BEGIN Given entries

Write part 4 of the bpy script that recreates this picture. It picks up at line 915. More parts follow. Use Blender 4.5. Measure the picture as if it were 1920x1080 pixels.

END Given entries
BEGIN Given entries

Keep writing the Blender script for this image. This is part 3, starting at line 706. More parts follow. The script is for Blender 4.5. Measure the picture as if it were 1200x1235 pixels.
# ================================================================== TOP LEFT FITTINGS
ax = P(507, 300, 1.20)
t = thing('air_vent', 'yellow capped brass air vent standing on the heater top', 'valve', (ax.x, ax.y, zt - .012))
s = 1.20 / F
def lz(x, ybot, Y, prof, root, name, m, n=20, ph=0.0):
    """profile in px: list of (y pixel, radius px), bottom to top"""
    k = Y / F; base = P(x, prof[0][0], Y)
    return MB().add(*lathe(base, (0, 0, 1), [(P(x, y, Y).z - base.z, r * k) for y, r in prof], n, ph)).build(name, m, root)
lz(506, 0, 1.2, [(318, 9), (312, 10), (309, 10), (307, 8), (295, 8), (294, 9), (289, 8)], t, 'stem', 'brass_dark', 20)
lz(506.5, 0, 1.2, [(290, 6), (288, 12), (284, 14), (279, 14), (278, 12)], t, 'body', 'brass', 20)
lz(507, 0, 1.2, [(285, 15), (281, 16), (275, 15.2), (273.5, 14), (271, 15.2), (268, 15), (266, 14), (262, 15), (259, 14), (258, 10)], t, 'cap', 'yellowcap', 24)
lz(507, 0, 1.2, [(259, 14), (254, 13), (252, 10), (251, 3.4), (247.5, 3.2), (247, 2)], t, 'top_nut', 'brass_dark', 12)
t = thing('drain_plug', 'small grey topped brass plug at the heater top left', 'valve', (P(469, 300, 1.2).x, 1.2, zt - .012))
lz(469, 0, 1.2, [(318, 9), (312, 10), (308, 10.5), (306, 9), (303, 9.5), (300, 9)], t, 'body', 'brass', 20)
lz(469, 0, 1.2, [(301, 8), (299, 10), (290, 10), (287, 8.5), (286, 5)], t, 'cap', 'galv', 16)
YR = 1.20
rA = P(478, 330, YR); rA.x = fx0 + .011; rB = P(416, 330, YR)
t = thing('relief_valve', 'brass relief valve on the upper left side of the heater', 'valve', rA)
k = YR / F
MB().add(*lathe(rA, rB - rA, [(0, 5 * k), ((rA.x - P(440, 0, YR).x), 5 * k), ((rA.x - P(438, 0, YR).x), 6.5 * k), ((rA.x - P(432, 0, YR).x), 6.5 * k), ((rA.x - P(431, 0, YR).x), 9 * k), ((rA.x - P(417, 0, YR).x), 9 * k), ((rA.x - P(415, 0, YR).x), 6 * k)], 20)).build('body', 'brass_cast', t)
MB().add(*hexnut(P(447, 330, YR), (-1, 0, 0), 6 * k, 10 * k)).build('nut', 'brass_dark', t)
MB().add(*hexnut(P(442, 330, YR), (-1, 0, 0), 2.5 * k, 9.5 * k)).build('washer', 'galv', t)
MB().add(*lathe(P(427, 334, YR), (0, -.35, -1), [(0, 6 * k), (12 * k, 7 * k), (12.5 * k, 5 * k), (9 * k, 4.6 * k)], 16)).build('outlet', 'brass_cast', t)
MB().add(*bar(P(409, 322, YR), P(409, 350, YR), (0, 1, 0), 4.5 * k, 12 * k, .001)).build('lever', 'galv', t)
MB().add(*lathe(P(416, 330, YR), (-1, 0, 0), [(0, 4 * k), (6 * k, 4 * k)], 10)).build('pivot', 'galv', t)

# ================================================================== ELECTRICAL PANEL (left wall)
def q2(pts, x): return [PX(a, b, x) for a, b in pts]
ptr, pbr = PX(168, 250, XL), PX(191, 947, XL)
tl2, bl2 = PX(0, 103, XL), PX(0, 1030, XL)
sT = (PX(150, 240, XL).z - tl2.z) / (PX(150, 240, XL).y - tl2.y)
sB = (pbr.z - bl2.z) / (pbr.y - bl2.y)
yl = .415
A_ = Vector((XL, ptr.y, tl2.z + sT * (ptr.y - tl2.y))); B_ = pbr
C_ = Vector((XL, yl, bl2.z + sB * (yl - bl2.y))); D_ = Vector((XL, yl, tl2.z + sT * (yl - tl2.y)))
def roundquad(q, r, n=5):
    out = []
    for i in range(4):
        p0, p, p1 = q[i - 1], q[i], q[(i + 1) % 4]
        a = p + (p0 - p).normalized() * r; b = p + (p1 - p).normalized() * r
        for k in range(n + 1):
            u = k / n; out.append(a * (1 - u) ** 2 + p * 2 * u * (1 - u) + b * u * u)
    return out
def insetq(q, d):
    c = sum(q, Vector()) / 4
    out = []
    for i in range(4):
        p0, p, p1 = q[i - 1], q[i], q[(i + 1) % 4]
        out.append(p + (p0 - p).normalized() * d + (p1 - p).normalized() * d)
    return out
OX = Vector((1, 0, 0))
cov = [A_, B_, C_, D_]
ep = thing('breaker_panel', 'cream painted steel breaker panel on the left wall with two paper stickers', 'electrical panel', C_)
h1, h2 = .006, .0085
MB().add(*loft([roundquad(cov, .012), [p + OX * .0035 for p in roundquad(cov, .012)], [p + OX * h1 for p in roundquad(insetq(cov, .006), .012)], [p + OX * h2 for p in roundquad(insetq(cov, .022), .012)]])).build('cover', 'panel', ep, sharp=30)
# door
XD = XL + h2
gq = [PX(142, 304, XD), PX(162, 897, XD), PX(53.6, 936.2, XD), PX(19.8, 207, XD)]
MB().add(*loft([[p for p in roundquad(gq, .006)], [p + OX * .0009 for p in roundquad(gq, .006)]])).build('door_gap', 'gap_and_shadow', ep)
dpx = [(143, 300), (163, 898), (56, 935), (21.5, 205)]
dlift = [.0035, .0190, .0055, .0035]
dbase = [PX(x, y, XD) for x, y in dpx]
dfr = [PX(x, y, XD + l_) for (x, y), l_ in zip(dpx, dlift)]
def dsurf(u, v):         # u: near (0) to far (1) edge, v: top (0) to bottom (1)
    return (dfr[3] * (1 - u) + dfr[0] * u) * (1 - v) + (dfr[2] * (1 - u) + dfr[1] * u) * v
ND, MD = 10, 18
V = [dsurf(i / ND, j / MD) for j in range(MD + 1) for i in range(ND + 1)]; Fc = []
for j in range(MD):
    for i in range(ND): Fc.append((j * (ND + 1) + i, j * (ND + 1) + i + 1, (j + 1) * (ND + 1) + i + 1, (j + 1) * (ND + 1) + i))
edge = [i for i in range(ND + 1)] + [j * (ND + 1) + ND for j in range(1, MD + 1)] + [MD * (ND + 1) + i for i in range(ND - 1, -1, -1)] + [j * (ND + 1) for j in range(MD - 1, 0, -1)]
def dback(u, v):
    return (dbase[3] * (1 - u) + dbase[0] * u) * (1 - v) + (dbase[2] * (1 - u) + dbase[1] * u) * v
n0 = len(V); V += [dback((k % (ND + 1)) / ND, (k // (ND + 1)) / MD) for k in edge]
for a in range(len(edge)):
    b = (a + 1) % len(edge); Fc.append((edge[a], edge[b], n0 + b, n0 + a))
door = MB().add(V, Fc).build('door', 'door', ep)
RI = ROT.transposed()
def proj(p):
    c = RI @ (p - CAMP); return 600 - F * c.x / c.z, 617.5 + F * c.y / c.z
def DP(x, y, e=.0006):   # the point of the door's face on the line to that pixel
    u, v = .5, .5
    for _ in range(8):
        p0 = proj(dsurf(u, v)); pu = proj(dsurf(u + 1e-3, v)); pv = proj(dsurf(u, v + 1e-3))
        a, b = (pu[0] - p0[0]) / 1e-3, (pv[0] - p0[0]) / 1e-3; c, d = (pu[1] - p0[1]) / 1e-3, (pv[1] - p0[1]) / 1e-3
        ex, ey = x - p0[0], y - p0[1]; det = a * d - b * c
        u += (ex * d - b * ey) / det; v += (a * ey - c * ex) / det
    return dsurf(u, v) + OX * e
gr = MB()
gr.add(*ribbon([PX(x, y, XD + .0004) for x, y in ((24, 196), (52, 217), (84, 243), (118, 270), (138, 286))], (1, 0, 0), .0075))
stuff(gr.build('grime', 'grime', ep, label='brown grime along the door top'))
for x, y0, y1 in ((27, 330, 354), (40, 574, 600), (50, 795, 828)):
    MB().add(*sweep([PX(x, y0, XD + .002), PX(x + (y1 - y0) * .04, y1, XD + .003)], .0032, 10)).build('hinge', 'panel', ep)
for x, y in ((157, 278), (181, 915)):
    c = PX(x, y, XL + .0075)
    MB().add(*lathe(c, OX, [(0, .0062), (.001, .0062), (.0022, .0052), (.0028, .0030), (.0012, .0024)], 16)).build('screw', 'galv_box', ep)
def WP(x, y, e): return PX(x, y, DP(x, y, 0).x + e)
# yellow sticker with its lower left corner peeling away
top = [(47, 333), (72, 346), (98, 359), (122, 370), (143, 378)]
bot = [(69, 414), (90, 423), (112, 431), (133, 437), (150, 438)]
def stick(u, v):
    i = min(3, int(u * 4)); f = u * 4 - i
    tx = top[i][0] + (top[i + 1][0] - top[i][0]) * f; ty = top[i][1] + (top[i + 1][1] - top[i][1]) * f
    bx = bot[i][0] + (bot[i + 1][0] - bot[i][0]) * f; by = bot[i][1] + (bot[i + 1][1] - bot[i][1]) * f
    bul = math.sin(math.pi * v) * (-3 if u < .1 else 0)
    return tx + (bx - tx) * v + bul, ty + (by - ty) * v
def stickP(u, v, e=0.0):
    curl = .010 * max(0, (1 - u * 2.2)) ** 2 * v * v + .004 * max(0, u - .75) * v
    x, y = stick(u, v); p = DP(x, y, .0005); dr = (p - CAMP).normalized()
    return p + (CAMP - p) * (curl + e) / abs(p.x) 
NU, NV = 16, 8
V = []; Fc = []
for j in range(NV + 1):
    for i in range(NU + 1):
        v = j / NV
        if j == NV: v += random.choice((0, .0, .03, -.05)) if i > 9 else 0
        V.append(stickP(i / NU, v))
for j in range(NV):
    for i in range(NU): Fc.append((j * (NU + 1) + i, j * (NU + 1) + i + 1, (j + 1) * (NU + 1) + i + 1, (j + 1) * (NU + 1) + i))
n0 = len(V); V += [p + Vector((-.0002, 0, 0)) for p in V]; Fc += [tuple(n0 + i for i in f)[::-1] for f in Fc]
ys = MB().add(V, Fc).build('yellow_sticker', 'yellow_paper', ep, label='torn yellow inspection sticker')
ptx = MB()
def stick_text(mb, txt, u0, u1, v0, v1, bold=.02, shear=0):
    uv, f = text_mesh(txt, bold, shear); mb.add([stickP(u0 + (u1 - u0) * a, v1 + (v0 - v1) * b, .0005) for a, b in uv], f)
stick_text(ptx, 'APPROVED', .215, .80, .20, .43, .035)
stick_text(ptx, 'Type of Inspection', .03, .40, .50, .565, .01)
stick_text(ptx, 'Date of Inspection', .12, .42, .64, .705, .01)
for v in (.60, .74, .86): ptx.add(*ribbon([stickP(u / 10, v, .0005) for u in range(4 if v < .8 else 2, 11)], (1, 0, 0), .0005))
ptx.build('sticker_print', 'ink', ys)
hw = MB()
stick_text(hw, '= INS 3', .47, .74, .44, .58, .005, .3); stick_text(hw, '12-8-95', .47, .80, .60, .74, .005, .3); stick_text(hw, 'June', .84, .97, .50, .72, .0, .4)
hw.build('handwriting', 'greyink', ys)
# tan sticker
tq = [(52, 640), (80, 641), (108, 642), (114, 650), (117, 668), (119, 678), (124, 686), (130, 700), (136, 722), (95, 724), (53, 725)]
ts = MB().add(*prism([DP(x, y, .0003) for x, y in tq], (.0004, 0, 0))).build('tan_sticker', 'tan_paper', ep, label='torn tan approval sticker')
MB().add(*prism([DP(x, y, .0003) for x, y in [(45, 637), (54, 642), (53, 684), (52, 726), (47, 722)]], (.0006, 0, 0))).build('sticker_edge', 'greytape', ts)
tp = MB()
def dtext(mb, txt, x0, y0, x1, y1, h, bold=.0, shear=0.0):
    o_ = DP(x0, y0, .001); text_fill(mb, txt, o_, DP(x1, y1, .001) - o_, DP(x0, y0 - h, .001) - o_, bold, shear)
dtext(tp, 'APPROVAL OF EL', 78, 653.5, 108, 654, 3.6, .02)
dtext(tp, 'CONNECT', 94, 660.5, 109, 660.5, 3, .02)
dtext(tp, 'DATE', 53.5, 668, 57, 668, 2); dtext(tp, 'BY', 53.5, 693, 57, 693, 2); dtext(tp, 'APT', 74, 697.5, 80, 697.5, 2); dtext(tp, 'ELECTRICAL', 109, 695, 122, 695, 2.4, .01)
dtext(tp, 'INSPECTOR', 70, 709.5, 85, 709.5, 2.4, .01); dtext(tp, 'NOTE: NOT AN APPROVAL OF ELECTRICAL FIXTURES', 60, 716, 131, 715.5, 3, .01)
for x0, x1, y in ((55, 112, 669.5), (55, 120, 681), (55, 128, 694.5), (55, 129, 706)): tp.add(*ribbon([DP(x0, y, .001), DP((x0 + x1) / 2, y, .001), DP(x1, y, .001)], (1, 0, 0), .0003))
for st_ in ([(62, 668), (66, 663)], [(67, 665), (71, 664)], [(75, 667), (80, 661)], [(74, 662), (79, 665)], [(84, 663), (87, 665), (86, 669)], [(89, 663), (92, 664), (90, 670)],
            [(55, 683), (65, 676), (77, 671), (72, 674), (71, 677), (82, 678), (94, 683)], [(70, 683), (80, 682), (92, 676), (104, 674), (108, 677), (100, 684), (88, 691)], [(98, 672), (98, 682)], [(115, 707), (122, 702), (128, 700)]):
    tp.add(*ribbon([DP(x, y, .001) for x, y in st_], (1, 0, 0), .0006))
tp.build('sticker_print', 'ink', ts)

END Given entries
BEGIN Given entries

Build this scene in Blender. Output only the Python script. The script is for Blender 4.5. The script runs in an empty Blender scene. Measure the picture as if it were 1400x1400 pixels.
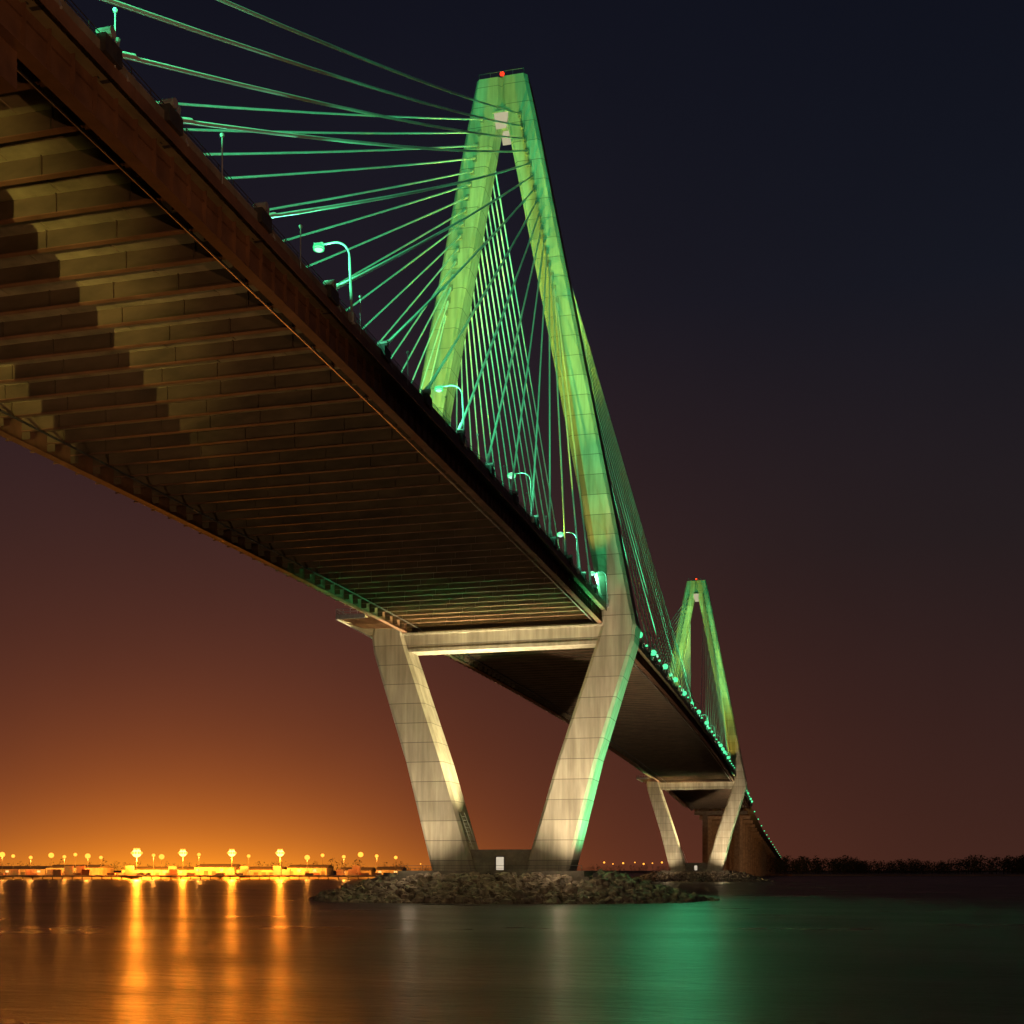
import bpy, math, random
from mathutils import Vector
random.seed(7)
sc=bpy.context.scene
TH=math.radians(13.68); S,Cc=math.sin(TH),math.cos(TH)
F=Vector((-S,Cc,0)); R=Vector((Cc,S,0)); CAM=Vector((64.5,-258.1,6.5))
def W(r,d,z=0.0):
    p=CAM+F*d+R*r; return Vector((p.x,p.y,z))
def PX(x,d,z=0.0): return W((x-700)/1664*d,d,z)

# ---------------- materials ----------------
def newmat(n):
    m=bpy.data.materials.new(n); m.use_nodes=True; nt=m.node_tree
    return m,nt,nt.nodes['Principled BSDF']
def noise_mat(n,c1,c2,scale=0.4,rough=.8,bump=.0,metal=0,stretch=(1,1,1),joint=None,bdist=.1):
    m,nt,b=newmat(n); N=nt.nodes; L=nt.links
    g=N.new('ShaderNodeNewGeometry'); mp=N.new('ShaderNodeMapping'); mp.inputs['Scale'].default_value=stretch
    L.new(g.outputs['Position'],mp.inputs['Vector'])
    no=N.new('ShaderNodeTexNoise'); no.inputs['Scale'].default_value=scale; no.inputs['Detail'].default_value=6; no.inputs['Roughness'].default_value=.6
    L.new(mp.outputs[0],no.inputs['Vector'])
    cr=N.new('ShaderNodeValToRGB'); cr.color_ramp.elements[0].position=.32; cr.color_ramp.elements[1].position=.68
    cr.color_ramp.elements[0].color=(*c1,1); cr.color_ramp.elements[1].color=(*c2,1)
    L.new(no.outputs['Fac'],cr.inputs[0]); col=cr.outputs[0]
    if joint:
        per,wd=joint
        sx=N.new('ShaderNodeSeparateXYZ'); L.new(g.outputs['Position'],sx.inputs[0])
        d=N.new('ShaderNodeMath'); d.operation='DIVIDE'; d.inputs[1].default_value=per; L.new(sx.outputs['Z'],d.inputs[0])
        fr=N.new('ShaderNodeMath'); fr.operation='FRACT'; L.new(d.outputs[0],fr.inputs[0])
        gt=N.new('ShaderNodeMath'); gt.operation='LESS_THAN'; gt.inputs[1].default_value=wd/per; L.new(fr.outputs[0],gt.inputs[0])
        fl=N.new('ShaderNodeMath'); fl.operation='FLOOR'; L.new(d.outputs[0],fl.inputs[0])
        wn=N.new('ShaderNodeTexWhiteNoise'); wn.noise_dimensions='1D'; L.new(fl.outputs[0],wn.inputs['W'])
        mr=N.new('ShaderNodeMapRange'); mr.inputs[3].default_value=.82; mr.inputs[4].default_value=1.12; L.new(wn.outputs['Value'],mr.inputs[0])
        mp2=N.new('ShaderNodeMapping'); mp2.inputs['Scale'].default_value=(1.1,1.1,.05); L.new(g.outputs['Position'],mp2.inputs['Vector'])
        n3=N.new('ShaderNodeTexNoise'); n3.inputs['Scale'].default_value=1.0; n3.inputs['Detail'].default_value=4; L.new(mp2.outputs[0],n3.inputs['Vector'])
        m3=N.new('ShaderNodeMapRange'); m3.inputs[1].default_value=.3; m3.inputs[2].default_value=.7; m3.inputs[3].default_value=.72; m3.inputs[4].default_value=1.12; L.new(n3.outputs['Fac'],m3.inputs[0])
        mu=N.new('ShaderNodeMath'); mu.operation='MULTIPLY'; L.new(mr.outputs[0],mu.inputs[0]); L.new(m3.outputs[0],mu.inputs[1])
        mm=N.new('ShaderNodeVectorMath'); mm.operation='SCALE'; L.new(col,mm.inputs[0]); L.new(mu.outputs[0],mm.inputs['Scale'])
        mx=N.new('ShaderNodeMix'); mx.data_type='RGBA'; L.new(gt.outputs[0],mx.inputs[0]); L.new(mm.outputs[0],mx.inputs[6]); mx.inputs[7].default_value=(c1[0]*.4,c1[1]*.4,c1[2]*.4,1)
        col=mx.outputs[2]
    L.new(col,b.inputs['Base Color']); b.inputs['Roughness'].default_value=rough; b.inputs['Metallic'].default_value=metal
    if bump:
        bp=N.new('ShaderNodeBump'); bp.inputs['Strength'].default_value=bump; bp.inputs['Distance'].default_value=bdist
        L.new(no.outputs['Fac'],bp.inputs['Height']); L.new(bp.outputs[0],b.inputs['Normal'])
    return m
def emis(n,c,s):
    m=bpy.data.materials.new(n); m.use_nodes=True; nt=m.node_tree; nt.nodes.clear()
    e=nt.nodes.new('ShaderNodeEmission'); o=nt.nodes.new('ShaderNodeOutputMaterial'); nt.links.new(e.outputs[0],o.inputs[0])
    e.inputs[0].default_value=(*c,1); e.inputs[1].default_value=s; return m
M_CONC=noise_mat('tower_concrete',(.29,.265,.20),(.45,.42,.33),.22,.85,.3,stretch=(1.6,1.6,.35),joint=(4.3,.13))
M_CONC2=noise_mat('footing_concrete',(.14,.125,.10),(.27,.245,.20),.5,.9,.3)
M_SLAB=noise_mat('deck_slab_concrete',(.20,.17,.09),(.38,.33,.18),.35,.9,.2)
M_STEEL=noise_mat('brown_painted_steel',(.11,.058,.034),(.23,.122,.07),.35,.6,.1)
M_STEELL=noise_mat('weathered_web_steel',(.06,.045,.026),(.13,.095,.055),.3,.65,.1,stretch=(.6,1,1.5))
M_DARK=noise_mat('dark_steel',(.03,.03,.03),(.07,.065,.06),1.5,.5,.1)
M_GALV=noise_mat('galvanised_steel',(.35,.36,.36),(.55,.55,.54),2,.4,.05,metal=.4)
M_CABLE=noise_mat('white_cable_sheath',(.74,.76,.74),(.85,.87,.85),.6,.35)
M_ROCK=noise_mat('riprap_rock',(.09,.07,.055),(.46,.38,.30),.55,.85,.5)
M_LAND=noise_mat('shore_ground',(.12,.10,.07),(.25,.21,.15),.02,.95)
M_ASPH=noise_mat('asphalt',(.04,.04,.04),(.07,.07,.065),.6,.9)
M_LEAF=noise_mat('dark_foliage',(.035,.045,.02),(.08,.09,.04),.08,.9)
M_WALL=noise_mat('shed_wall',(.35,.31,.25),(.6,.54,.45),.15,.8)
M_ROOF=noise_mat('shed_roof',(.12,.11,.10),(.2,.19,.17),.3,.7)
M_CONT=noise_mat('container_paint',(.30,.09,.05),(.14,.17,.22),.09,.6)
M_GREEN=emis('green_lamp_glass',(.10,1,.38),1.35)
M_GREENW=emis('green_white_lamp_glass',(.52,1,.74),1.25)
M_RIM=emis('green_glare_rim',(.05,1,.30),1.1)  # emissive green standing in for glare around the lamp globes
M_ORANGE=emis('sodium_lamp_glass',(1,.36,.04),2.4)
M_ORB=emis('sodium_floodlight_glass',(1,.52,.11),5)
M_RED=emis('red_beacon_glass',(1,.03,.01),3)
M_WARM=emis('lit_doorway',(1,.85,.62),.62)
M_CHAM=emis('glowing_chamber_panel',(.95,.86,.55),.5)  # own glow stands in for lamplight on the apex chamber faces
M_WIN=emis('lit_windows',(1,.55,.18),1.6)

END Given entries

▶ [Exercise requirements]
Find all lines where the word "scene" appears. Copy them.

▶ [Reply to the task]
Build this scene in Blender. Output only the Python script. The script is for Blender 4.5. The script runs in an empty Blender scene. Measure the picture as if it were 1400x1400 pixels.
sc=bpy.context.scene